The same agreement states that if a customer database is older than the Covered Versions, the customer may pay an “extra fee equal to 25% of the annualized price.”
Fabien Pinckaers’ LinkedIn post gave businesses a transition window, stating: “we won't apply charges on legacy systems before April 2026.”
That is where the current planning pressure begins.
The policy should not be read as a blanket order to migrate every older Odoo system immediately. It should be read as a clear signal that version age now affects support cost, Odoo Enterprise support, and upgrade planning more directly than before.
For business leaders, this changes the review cycle. Odoo migration should not be discussed only after a renewal notice, a support issue, or a department request exposes a limitation in the current setup.
A company needs to know which version it runs, whether that version sits inside Odoo’s Covered Versions, what extra cost may apply, and how much preparation an Odoo version upgrade would require.
That review may lead to migration. It may also show that short term legacy Odoo support makes sense while a controlled upgrade path is prepared.
The weak move is not choosing support over migration. The weak move is choosing either path without first knowing the real position of the system.
Support Cost Becomes A Planning Signal
The additional support fee should not be viewed only as an added line item. For many companies, it becomes the first clear signal that the current Odoo version needs a wider business review.
A higher support cost does not automatically make migration the better choice. But it does make the comparison more practical.
The business now has to compare the cost of staying on the current version with the cost, timing, and operational impact of an Odoo migration.
That comparison should include more than subscription or support fees.
It should include internal IT effort, external support needs, custom module maintenance, testing time, reporting changes, user training, and the risk of delaying the Odoo version upgrade again.
For finance leaders, the clearer question is this: is the company paying more to preserve stability, or paying more because the system has not been reviewed properly?
The technical team concern is different. A short term support premium may be acceptable if the system needs deeper preparation before migration.
But it should not become a yearly habit that hides the growing effort of future upgrade work.
This is where Odoo support cost becomes useful. It gives leadership a reason to compare options before the next renewal cycle forces the discussion.
Where Older Odoo Versions Need Review
Once the support cost is reviewed, the next step is to look at the current ERP setup itself.
An older Odoo version may still support daily work, but the business needs to know where that version now creates support, cost, compatibility, or upgrade pressure.
This review should not begin with a yes or no migration decision. It should begin with the areas most likely to affect that decision:
version status, active modules, custom workflows, third party apps, hosting setup, database condition, and the level of support the business now depends on.
A company might see Odoo migration as the safer long-term option, while still needing short term support on the current version as the upgrade path is prepared properly.
The important part is the order.
First, understand the current system. Then compare support cost, migration effort, and business timing with a clearer view of what the setup actually requires.
The ERP Setup Reveals Urgency
Urgency generally starts inside the setup, not only inside the policy document.
The version number matters, but it rarely tells the full story.

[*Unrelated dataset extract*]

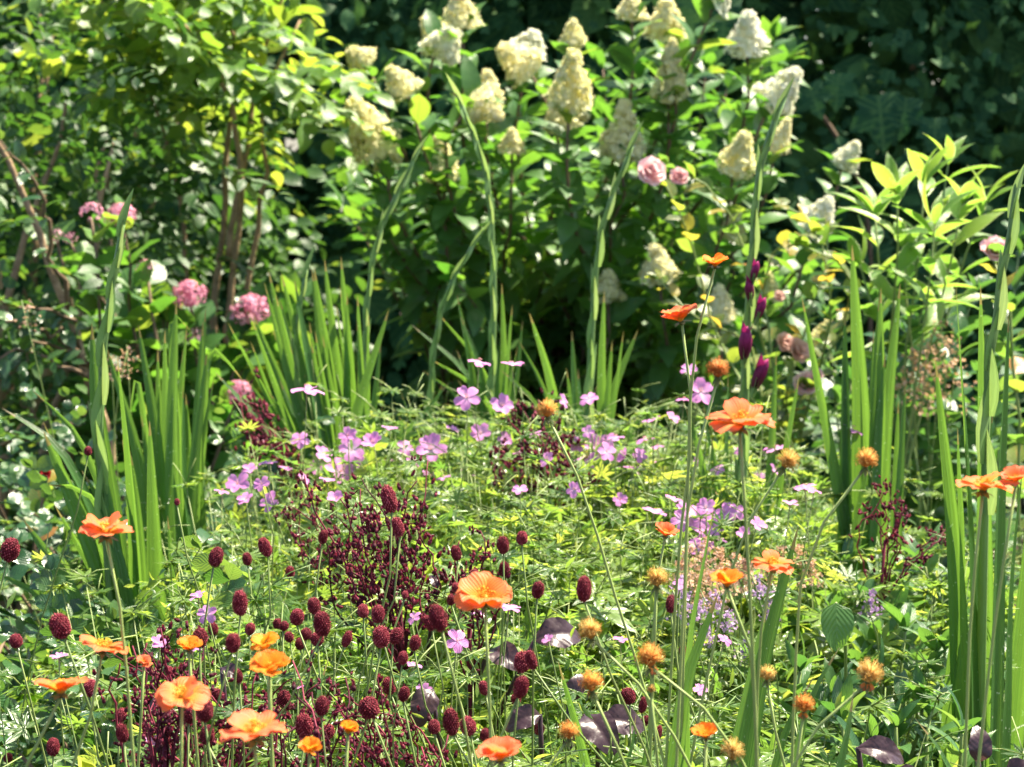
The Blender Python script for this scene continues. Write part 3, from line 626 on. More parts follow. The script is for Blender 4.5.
# ------------------------------------------------------------------ hardy geranium foliage
def crane_clump(seed):
    """one clump of finely cut foliage, 0.78 m tall, on its own thin stalks"""
    leaves = MB(); stalks = MB(); n = 350
    P = np.stack([rng.normal(size=n) * .13, rng.normal(size=n) * .13, .80 - np.abs(rng.normal(size=n)) * .20], -1)
    P[:, 2] -= 1.1 * (P[:, 0] ** 2 + P[:, 1] ** 2); P = P[P[:, 2] > .1]; n = len(P)
    d = rng.normal(size=(n, 3)) * [.8, .8, .4] + P * [2.5, 2.5, 0] + [0, 0, .25]; N = rng.normal(size=(n, 3)) * .5 + [0, -.1, 1]
    F = frames(d, N); S = rng.uniform(.012, .030, n); k = rng.integers(0, 3, n)
    for i in range(3): leaves.inst(L_CRANE[i], F[k == i], P[k == i], S[k == i])
    m = 110; Q = np.stack([rng.normal(size=m) * .13, rng.normal(size=m) * .13, .82 - np.abs(rng.normal(size=m)) * .14], -1)
    b5 = rng.integers(0, n, 170); leaves.inst(L_CRANE5, frames(d[b5], N[b5]), P[b5] - [0, 0, .02], rng.uniform(.018, .040, 170))
    dd = rng.normal(size=(m, 3)) * [.6, .6, .4] + [0, 0, .6]
    leaves.inst(L_SLIP, frames(dd, rng.normal(size=(m, 3)) * .6 + [0, -.4, .6]), Q, rng.uniform(.010, .022, m))
    for j in rng.integers(0, n, 46):
        t = P[j]; b = np.array([t[0] * .25, t[1] * .25, 0]); mid = (t + b) / 2 + [t[0] * .1 + rng.normal() * .02, rng.normal() * .02, .05]
        stalks.tube(spline([b, mid, t], 7), np.linspace(.0016, .0009, 7), 3)
    for j in range(60):
        x, y = rng.normal(size=2) * .12; z = rng.uniform(.62, .84); b = np.array([x * .5, y * .5, .1]); t = np.array([x, y, z])
        stalks.tube(spline([b, (b + t) / 2 + rng.normal(size=3) * .015, t], 6), np.linspace(.0012, .0005, 6), 3)
        for q in range(3):
            dd = unit(np.array([rng.normal(), rng.normal(), .55])); e = t + dd * rng.uniform(.02, .05)
            if q < 2: stalks.tube(np.array([t, (t + e) / 2 + [0, 0, .003], e]), .0006, 3)
            w = rng.uniform(.010, .02); leaves.inst(L_CRANE[q], frames(unit(dd * [1, 1, .2])[None], np.array([[0, -.2, 1.0]])), t[None], w)
        if j % 2: leaves.inst(OCT, np.eye(3)[None], t[None], np.array([[.0016, .0016, .004]]))
    return leaves.mesh('foliage', M['geranium_leaf']), stalks.mesh('stalks', M['green_stem'])
L_CRANE5 = lobed_t([-120, -62, 0, 62, 120], [.75, .95, 1.05, .95, .75], .34, 30, .66, .25)
L_SLIP = leaf_t(.22, 3, 2, .3, .3, .8, .8)
CLUMPS = [crane_clump(i) for i in range(4)]
def build_geranium_clumps():
    i = 0
    for Y in (1.72, 1.95, 2.2, 2.45, 2.7, 2.95, 3.2):
        step = 105 * 2.4 / Y; x0 = 275 if Y < 2.1 else (240 if Y < 3 else 330)
        x1 = 800 if Y < 2.3 else (850 if Y < 3 else 840)
        px = x0
        while px < x1:
            yy = Y + rng.normal() * .05; xx = at(px + rng.normal() * 12, 400, yy)[0]
            top = .79 + rng.normal() * .035 + .02 * math.sin(xx * 6 + yy * 5) + (.03 if 380 < px < 760 and Y > 2.4 else 0) - (.05 if Y < 2 else 0) - (.12 if px < 330 and Y > 2.2 else 0) - (.08 if px > 740 else 0)
            root = thing('geranium_plant', 'bushy hardy geranium', 'plant', (xx, yy, 0), 'hardy geranium clumps'); root['px'], root['py'] = px_of((xx, yy, top - .05))
            f, s = CLUMPS[i % 4]; rz = rng.uniform(0, 6.28); sc = (1.15, 1.15, top / .82)
            for nm, me in (('foliage', f), ('stalk', s)):
                o = link(nm, me, root, scale=sc); o.rotation_euler = (0, 0, rz)
            px += step * rng.uniform(.85, 1.15); i += 1
build_geranium_clumps()
# ------------------------------------------------------------------ gladioli
def sword(mb, pts, w, twist=0.0, face=None, n=18, taper=.7, fold=.30, base_f=.6):
    """sword leaf along pts (base to tip), w wide; face: direction the flat side looks at"""
    P = spline(pts, n); T = unit(np.gradient(P, axis=0)); t = np.linspace(0, 1, n); Ltot = np.linalg.norm(np.diff(P, axis=0), axis=1).sum(); taper = max(.2, 1 - .30 / Ltot)
    face = np.array([0, -1, .1]) if face is None else np.asarray(face, float)
    ww = 1.12 * w / 2 * np.where(t < taper, base_f + (1 - base_f) * np.minimum(1, t / taper * 1.3), np.maximum(1 - ((t - taper) / (1 - taper)), 0) ** .6); ww[-1] = w * .01
    u = np.array([-1, -.5, 0, .5, 1.0]); V = []
    for i in range(n):
        f = face - face.dot(T[i]) * T[i]; f = unit(f); x = np.cross(T[i], f)
        a = twist * (t[i] - .3); x, f = x * math.cos(a) + f * math.sin(a), f * math.cos(a) - x * math.sin(a)
        for q in u: V.append(P[i] + x * q * ww[i] + f * ww[i] * (fold * (abs(q) - .3) * 1.0 + .05 * (abs(q) == .5)))
    i, j = np.meshgrid(np.arange(n - 1), np.arange(4), indexing='ij')
    q = np.stack([i * 5 + j, i * 5 + j + 1, (i + 1) * 5 + j + 1, (i + 1) * 5 + j], -1).reshape(-1, 4)
    mb.add(np.array(V), [q], np.stack([np.tile((u + 1) / 2, n), np.repeat(t, 5)], -1))
BRACT = leaf_t(.31, 6, 2, .8, -.12, .62, .8, 0, .3)
def spike(root, pts, r, blen, n=13, start=.3, name='flower_spike', bw=1.0):
    P = spline(pts, 24); mb = MB(); mb.tube(P, np.linspace(r, r * .35, 24), 6)
    part(name, mb, M['gladiolus_spike'], root); sp = root.children[-1] if False else None
    br = MB(); s = np.linspace(0, 1, 24)
    for k in range(n):
        f = start + (1 - start) * k / n; q = np.array([np.interp(f, s, P[:, i]) for i in range(3)]); q2 = np.array([np.interp(min(1, f + .04), s, P[:, i]) for i in range(3)])
        ax = unit(q2 - q); side = 1 if k % 2 else -1; x = np.array([side, -.25 + .1 * rng.normal(), 0])
        d = ax + x * (.16 + .05 * rng.random()); L = blen * (1 - .35 * (k / n)) * rng.uniform(.9, 1.1)
        br.inst(BRACT, frames(d[None], (-x)[None]), (q + x * r * .6)[None], np.array([[L * bw, L, L]]))
    return br, P
def glad(label, base_px, Y, leaves, w, spikes=(), buds=(), blen=.075, r=.006):
    base = ground_at(base_px, Y); root = thing('gladiolus_plant', label, 'plant', base, 'gladioli standing in the border')
    extra = []
    for pts in leaves:
        pp = [p for p in pts if not isinstance(p, float)]
        if len(pp) < 3 or base_px in (700, 810, 600, 990): continue
        for _ in range(2): dx, dy = rng.normal() * 15, rng.uniform(10, 90); extra.append([(x + dx * (.4 + .6 * k), y + dy * (k / 2)) for k, (x, y) in enumerate(pp)] + [rng.uniform(.6, .95)])
    for pts in leaves + extra:
        ww = w * (pts[-1] if isinstance(pts[-1], float) else 1); pp = [p for p in pts if not isinstance(p, float)]
        Yj = Y + rng.normal() * .03
        if base_px == 325: pp = [(x, y - 26 * (k == len(pp) - 1)) for k, (x, y) in enumerate(pp)]
        P = [at(x, y, Yj + .01 * i) for i, (x, y) in enumerate(pp)]
        P.append(P[-1] + (P[-1] - P[-2]) * .10)
        lo = base * .75 + np.array([P[0][0], Y, 0]) * .25; lo[2] = 0
        mb = MB(); sword(mb, [lo] + P, ww, rng.normal() * .5, np.array([rng.choice([-1, -1, 1]) * rng.uniform(.2, .95), -1, .15]), 34)
        part('leaf', mb, M['gladiolus_leaf'], root)
    for pts in spikes:
        P = [at(x, y, Y - .02) for x, y in pts]
        lo = base.copy(); mb = MB(); C = spline([lo] + P, 28); mb.tube(C, np.linspace(r * 1.4, r * .45, 28), 6)
        sp = part('flower_spike', mb, M['gladiolus_spike'], root)
        vis = np.array([px_of(c) for c in C]); L = np.concatenate([[0], np.cumsum(np.linalg.norm(np.diff(C, axis=0), axis=1))])
        br = MB(); total = L[-1]; s0 = max(0, total - np.linalg.norm(P[0] - P[-1]) * 1.05); k = 0; s = s0
        while s < total - .01:
            f = (s - s0) / (total - s0); q = np.array([np.interp(s, L, C[:, i]) for i in range(3)]); q2 = np.array([np.interp(min(total, s + .03), L, C[:, i]) for i in range(3)])
            ax = unit(q2 - q + 1e-6); side = 1 if k % 2 else -1; x = np.array([side, -.12 + .1 * rng.normal(), 0.0]); bl = blen * (1.15 - .5 * f) * rng.uniform(.9, 1.1)
            rad = np.interp(s, L, np.linspace(r, r * .3, 28))
            d = ax + x * (.07 + .07 * rng.random()); br.inst(BRACT, frames(d[None], (-x)[None]), (q + x * rad * .5)[None], np.array([[bl * .95, bl, bl]]))
            s += blen * (.58 - .24 * f); k += 1
        part('bract', br, M['gladiolus_spike'], sp)
    for px, py, h, lean in buds:
        c = at(px, py, Y - .035); s = m_per_px(Y) * h; ax = unit([math.sin(R(lean)), -.15, math.cos(R(lean))])
        mb = MB(); t = np.linspace(0, 1, 9)
        mb.tube(c + (t[:, None] - .5) * s * ax + np.array([.02, 0, 0]) * (t ** 2)[:, None] * math.sin(R(lean)), s * np.array([.05, .10, .14, .17, .18, .18, .16, .11, .02]), 9)
        for k in range(3):
            a = k * 2.1; d = ax + np.array([math.cos(a) * .1, math.sin(a) * .1, 0]); mb.inst(L_SLIP, frames(d[None], np.array([[-math.cos(a), -math.sin(a), .2]])), (c - ax * s * .3)[None], np.array([[s * 1.3, s * .95, s]]))
        bu = part('bud', mb, M['magenta_bud'], root)
        mb = MB()
        for a in (-.5, .6): mb.inst(BRACT, frames((ax + [a * .25, -.1, 0])[None], np.array([[-a, -.4, 0.1]])), (c - ax * s * .62 + [0, -.004, 0])[None], s * .62)
        part('bud_sheath', mb, M['gladiolus_spike'], bu)
    return root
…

Custom Odoo modules, third party apps, reports, payment links, shipping connectors, accounting localizations, and old workflow changes can all affect the real effort behind an Odoo version upgrade.
One company may move from an older Odoo version with limited disruption because its setup is close to standard.
Another may need deeper review because the system has years of custom logic that no one wants to disturb without testing.
Every customization is a question to the migration plan that must be answered before go-live.
The same applies to data.
Odoo data migration is not only about moving records from one version to another.
It is about checking whether customers, products, taxes, journals, warehouses, archived records, and historical transactions are clean enough to carry forward safely.
Odoo database migration also needs attention when the system has large volumes, older modules, or performance sensitive operations.
The database may be technically movable, but the business still needs validation that the upgraded environment works as expected.
Odoo Migration Needs A Readiness Map
A rushed migration often begins with one narrow question: how fast can we upgrade?
A better Odoo migration planning process starts with a different question: what must be known before the business chooses its path?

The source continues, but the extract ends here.